John Brown’s raid had world-changing consequences. In the North, particularly in anti-slavery circles, Brown became a martyr. In the South, Brown’s name conjured the decades-old bugbear of slave insurrection. Everywhere, feelings about Brown’s raid eventually faded in intensity as the country encountered the crisis of secession and war.

Tales of intransigence and/or incompetence among Union commanders in the Civil War’s early years constitute a familiar story, as does the federal government’s reluctance to deal harshly with slaveholding rebels by liberating and arming their slaves. In hindsight, it is possible to view these circumstances as mere prelude to glorious victory for the slave. At the time, however, not knowing what the future holds, Douglass and many of his fellow abolitionists regard the three-year period between Brown’s 1859 raid and President Lincoln’s promise of an Emancipation Proclamation as one of the darker periods in the history of their great crusade.
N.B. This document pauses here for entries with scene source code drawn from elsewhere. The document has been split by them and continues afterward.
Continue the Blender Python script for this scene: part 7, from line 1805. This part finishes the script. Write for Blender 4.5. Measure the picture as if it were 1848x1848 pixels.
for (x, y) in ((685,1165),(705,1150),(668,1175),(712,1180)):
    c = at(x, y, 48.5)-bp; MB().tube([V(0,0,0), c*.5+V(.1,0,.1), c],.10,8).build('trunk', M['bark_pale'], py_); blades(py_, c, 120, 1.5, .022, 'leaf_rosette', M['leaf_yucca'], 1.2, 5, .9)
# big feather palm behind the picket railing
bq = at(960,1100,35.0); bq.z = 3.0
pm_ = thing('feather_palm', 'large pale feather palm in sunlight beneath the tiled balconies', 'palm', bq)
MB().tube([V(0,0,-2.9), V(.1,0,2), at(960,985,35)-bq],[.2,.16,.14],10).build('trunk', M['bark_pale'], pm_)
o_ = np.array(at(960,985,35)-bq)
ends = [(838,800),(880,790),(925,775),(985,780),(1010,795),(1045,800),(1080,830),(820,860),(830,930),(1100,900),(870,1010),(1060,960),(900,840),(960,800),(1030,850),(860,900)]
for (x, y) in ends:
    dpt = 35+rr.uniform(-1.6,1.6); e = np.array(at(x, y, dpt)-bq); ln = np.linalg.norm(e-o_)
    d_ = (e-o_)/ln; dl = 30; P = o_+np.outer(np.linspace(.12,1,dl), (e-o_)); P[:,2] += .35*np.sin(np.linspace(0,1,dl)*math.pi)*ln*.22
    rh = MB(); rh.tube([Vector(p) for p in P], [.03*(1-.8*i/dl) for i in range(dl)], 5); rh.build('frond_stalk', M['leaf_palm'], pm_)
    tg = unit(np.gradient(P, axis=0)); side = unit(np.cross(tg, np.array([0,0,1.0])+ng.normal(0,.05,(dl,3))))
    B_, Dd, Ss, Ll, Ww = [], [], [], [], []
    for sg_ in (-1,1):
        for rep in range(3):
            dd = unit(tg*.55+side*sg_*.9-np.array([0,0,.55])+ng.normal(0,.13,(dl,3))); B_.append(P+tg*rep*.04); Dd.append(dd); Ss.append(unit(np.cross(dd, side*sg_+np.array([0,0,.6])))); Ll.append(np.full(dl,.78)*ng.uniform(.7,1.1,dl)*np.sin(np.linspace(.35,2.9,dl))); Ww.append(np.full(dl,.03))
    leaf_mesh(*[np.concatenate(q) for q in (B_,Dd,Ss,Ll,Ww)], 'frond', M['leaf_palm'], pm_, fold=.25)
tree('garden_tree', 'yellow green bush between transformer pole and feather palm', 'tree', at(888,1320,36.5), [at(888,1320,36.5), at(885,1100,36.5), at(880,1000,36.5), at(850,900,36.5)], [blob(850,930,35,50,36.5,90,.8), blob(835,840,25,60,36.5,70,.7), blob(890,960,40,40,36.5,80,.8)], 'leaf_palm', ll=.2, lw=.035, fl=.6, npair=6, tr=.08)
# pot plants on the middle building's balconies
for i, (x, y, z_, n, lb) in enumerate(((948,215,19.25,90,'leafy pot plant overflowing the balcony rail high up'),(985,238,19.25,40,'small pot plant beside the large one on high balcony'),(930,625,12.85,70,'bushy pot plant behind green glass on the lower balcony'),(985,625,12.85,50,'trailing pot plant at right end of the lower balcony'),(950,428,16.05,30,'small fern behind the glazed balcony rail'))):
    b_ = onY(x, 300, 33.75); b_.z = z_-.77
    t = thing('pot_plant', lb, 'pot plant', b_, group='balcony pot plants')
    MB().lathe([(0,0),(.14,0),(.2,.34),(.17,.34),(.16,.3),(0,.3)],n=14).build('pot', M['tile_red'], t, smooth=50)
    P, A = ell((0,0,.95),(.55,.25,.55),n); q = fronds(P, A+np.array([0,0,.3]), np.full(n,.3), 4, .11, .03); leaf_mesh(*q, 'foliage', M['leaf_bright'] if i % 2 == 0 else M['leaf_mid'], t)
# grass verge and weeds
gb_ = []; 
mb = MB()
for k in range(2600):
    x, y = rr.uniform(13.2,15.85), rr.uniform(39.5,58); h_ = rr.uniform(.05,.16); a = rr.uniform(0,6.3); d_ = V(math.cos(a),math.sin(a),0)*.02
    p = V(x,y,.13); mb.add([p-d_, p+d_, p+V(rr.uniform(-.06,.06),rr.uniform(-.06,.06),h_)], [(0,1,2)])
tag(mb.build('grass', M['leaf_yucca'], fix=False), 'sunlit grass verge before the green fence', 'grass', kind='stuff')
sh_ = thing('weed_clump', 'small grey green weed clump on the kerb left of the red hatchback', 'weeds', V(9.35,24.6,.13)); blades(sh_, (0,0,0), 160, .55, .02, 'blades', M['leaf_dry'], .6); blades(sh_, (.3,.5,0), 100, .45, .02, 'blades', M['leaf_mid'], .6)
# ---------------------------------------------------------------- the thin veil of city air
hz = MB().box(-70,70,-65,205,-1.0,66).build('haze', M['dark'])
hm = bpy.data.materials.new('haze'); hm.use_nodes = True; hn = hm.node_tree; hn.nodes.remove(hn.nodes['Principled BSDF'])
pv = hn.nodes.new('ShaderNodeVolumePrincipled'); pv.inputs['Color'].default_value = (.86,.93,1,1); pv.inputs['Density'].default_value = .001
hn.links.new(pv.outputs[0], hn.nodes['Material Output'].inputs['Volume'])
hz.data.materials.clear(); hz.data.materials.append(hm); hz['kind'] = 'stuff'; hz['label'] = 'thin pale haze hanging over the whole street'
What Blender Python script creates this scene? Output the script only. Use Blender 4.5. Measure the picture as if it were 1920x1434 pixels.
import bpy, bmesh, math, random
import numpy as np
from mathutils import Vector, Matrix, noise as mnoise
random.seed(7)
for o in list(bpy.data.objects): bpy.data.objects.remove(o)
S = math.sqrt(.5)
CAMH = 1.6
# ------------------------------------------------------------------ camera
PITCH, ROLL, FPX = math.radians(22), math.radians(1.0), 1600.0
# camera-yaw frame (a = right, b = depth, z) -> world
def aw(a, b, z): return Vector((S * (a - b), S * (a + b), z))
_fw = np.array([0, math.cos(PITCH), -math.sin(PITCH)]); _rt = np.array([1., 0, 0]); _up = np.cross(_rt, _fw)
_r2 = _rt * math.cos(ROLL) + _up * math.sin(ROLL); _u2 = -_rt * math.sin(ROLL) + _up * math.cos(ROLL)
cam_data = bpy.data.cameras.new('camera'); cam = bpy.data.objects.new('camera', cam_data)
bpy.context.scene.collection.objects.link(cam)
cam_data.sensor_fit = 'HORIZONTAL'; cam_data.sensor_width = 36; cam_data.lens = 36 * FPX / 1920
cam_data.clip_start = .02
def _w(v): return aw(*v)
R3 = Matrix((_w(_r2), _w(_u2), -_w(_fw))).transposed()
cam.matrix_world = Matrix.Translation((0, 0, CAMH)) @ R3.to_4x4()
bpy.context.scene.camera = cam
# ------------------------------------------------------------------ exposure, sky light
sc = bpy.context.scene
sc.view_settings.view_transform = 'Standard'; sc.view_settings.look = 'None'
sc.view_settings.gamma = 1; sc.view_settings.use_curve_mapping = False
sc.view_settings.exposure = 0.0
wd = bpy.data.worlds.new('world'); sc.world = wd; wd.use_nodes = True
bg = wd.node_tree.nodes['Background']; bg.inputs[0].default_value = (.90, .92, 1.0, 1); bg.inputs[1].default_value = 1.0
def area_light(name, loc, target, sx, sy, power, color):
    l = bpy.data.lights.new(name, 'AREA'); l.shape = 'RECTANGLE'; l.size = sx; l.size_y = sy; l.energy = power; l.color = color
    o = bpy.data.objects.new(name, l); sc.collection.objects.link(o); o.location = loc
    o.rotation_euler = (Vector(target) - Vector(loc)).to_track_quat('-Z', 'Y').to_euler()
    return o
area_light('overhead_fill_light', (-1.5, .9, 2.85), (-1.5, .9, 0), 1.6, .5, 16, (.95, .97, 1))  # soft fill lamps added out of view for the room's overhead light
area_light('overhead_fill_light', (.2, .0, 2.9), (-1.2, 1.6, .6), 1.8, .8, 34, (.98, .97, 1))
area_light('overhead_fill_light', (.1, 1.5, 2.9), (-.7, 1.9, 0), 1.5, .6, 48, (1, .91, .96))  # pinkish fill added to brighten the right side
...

President Lincoln did make good on his promise, however, and on January 1, 1863, he transformed the Civil War into a war of liberation. A keen observer with a profound understanding of human nature, Douglass sees in Lincoln a moral greatness that many abolitionists miss. The president confirms Douglass’s impressions on multiple occasions, during meetings at the White House, and when Douglass hears the president’s Second Inaugural Address. In that “sacred” speech, Lincoln described the Civil War as God’s judgment for the sin of slavery (308). The president is no equivocating moderate. He is Douglass’s kindred spirit.